• _LISTED RECORDS_:
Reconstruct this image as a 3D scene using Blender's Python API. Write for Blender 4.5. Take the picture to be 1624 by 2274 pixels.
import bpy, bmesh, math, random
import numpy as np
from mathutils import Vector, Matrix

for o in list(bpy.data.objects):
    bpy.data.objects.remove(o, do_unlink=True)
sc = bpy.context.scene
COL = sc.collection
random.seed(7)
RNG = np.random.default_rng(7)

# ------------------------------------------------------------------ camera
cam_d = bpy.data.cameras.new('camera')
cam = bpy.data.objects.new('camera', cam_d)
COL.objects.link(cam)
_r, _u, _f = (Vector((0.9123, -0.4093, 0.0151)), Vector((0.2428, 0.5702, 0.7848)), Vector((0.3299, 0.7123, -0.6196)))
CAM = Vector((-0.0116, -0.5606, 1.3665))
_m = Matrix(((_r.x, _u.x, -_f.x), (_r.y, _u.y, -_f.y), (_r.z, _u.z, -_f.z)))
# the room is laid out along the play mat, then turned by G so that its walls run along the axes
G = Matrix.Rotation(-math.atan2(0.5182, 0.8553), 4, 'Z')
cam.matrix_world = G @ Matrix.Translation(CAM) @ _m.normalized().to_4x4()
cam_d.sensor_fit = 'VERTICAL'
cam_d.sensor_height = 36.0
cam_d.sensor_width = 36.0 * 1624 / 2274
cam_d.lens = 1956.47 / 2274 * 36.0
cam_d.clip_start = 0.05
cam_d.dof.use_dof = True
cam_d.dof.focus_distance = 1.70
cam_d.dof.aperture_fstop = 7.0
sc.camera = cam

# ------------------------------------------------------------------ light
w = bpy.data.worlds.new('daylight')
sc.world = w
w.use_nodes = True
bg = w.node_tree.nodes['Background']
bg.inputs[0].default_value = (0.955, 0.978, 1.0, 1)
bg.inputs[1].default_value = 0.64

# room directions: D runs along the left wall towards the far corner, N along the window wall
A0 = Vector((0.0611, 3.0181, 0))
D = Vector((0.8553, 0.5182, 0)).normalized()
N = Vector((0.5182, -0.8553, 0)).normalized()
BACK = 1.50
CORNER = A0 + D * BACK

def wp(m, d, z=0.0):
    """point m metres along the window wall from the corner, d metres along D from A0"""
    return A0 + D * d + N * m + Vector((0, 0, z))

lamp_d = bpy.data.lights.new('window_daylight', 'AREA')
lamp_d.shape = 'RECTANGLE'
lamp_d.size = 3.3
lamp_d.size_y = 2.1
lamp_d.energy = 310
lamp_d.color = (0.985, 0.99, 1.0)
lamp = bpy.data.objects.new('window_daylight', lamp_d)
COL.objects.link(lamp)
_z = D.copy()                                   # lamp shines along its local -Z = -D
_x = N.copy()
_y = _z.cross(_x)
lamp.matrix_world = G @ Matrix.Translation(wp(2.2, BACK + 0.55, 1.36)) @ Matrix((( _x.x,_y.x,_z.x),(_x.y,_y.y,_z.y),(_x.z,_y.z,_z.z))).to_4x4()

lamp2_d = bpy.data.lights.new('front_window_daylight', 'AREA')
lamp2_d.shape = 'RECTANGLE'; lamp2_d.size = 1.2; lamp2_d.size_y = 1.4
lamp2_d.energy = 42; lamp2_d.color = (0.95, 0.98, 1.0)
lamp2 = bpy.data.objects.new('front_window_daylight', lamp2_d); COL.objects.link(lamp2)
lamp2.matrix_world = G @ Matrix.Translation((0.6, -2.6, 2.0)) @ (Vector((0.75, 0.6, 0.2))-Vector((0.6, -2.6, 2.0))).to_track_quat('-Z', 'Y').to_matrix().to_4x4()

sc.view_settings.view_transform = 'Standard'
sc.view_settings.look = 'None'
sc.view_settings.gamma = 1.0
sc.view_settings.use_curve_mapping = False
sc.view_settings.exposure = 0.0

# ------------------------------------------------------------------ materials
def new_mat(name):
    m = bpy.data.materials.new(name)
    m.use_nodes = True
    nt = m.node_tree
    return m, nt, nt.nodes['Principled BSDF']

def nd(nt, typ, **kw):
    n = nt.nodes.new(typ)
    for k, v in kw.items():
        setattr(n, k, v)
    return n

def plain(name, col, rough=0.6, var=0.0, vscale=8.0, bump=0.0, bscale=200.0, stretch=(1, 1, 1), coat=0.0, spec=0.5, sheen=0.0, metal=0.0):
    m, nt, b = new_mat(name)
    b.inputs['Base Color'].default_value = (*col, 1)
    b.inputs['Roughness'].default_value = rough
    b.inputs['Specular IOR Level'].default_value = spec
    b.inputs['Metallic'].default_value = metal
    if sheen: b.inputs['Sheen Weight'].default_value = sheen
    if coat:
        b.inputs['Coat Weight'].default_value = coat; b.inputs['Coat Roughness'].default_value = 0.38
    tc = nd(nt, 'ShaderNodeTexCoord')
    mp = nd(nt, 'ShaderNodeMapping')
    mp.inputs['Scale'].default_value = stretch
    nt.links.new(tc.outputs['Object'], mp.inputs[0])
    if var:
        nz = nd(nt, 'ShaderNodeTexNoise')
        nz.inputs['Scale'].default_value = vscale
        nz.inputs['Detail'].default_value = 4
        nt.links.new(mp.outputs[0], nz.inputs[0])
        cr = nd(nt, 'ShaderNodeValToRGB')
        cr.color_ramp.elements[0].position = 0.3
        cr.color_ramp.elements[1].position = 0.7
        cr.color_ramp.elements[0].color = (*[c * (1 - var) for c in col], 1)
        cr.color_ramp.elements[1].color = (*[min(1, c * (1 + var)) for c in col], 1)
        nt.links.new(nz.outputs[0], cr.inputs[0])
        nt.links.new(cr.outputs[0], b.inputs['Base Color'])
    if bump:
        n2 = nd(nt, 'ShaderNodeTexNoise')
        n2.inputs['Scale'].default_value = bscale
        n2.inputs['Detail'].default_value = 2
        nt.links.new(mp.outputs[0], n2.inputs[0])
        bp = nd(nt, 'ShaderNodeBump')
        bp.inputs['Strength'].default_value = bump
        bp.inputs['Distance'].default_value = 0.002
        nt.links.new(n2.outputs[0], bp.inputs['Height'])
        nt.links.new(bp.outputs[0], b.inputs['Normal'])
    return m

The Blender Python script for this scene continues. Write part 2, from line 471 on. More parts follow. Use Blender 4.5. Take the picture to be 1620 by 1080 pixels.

• _WRITTEN PROBLEM_: Return the whole listing exactly.

• _TASK ANSWER_:
Reconstruct this image as a 3D scene using Blender's Python API. Write for Blender 4.5. Take the picture to be 1624 by 2274 pixels.
import bpy, bmesh, math, random
import numpy as np
from mathutils import Vector, Matrix

for o in list(bpy.data.objects):
    bpy.data.objects.remove(o, do_unlink=True)
sc = bpy.context.scene
COL = sc.collection
random.seed(7)
RNG = np.random.default_rng(7)

# ------------------------------------------------------------------ camera
cam_d = bpy.data.cameras.new('camera')
cam = bpy.data.objects.new('camera', cam_d)
COL.objects.link(cam)
_r, _u, _f = (Vector((0.9123, -0.4093, 0.0151)), Vector((0.2428, 0.5702, 0.7848)), Vector((0.3299, 0.7123, -0.6196)))
CAM = Vector((-0.0116, -0.5606, 1.3665))
_m = Matrix(((_r.x, _u.x, -_f.x), (_r.y, _u.y, -_f.y), (_r.z, _u.z, -_f.z)))
# the room is laid out along the play mat, then turned by G so that its walls run along the axes
G = Matrix.Rotation(-math.atan2(0.5182, 0.8553), 4, 'Z')
cam.matrix_world = G @ Matrix.Translation(CAM) @ _m.normalized().to_4x4()
cam_d.sensor_fit = 'VERTICAL'
cam_d.sensor_height = 36.0
cam_d.sensor_width = 36.0 * 1624 / 2274
cam_d.lens = 1956.47 / 2274 * 36.0
cam_d.clip_start = 0.05
cam_d.dof.use_dof = True
cam_d.dof.focus_distance = 1.70
cam_d.dof.aperture_fstop = 7.0
sc.camera = cam

# ------------------------------------------------------------------ light
w = bpy.data.worlds.new('daylight')
sc.world = w
w.use_nodes = True
bg = w.node_tree.nodes['Background']
bg.inputs[0].default_value = (0.955, 0.978, 1.0, 1)
bg.inputs[1].default_value = 0.64

# room directions: D runs along the left wall towards the far corner, N along the window wall
A0 = Vector((0.0611, 3.0181, 0))
D = Vector((0.8553, 0.5182, 0)).normalized()
N = Vector((0.5182, -0.8553, 0)).normalized()
BACK = 1.50
CORNER = A0 + D * BACK

def wp(m, d, z=0.0):
    """point m metres along the window wall from the corner, d metres along D from A0"""
    return A0 + D * d + N * m + Vector((0, 0, z))

lamp_d = bpy.data.lights.new('window_daylight', 'AREA')
lamp_d.shape = 'RECTANGLE'
lamp_d.size = 3.3
lamp_d.size_y = 2.1
lamp_d.energy = 310
lamp_d.color = (0.985, 0.99, 1.0)
lamp = bpy.data.objects.new('window_daylight', lamp_d)
COL.objects.link(lamp)
_z = D.copy()                                   # lamp shines along its local -Z = -D
_x = N.copy()
_y = _z.cross(_x)
lamp.matrix_world = G @ Matrix.Translation(wp(2.2, BACK + 0.55, 1.36)) @ Matrix((( _x.x,_y.x,_z.x),(_x.y,_y.y,_z.y),(_x.z,_y.z,_z.z))).to_4x4()

lamp2_d = bpy.data.lights.new('front_window_daylight', 'AREA')
lamp2_d.shape = 'RECTANGLE'; lamp2_d.size = 1.2; lamp2_d.size_y = 1.4
lamp2_d.energy = 42; lamp2_d.color = (0.95, 0.98, 1.0)
lamp2 = bpy.data.objects.new('front_window_daylight', lamp2_d); COL.objects.link(lamp2)
lamp2.matrix_world = G @ Matrix.Translation((0.6, -2.6, 2.0)) @ (Vector((0.75, 0.6, 0.2))-Vector((0.6, -2.6, 2.0))).to_track_quat('-Z', 'Y').to_matrix().to_4x4()

sc.view_settings.view_transform = 'Standard'
sc.view_settings.look = 'None'
sc.view_settings.gamma = 1.0
sc.view_settings.use_curve_mapping = False
sc.view_settings.exposure = 0.0

# ------------------------------------------------------------------ materials
def new_mat(name):
    m = bpy.data.materials.new(name)
    m.use_nodes = True
    nt = m.node_tree
    return m, nt, nt.nodes['Principled BSDF']

def nd(nt, typ, **kw):
    n = nt.nodes.new(typ)
    for k, v in kw.items():
        setattr(n, k, v)
    return n

def plain(name, col, rough=0.6, var=0.0, vscale=8.0, bump=0.0, bscale=200.0, stretch=(1, 1, 1), coat=0.0, spec=0.5, sheen=0.0, metal=0.0):
    m, nt, b = new_mat(name)
    b.inputs['Base Color'].default_value = (*col, 1)
    b.inputs['Roughness'].default_value = rough
    b.inputs['Specular IOR Level'].default_value = spec
    b.inputs['Metallic'].default_value = metal
    if sheen: b.inputs['Sheen Weight'].default_value = sheen
    if coat:
        b.inputs['Coat Weight'].default_value = coat; b.inputs['Coat Roughness'].default_value = 0.38
    tc = nd(nt, 'ShaderNodeTexCoord')
    mp = nd(nt, 'ShaderNodeMapping')
    mp.inputs['Scale'].default_value = stretch
    nt.links.new(tc.outputs['Object'], mp.inputs[0])
    if var:
        nz = nd(nt, 'ShaderNodeTexNoise')
        nz.inputs['Scale'].default_value = vscale
        nz.inputs['Detail'].default_value = 4
        nt.links.new(mp.outputs[0], nz.inputs[0])
        cr = nd(nt, 'ShaderNodeValToRGB')
        cr.color_ramp.elements[0].position = 0.3
        cr.color_ramp.elements[1].position = 0.7
        cr.color_ramp.elements[0].color = (*[c * (1 - var) for c in col], 1)
        cr.color_ramp.elements[1].color = (*[min(1, c * (1 + var)) for c in col], 1)
        nt.links.new(nz.outputs[0], cr.inputs[0])
        nt.links.new(cr.outputs[0], b.inputs['Base Color'])
    if bump:
        n2 = nd(nt, 'ShaderNodeTexNoise')
        n2.inputs['Scale'].default_value = bscale
        n2.inputs['Detail'].default_value = 2
        nt.links.new(mp.outputs[0], n2.inputs[0])
        bp = nd(nt, 'ShaderNodeBump')
        bp.inputs['Strength'].default_value = bump
        bp.inputs['Distance'].default_value = 0.002
        nt.links.new(n2.outputs[0], bp.inputs['Height'])
        nt.links.new(bp.outputs[0], b.inputs['Normal'])
    return m

The Blender Python script for this scene continues. Write part 2, from line 471 on. More parts follow. Use Blender 4.5. Take the picture to be 1620 by 1080 pixels.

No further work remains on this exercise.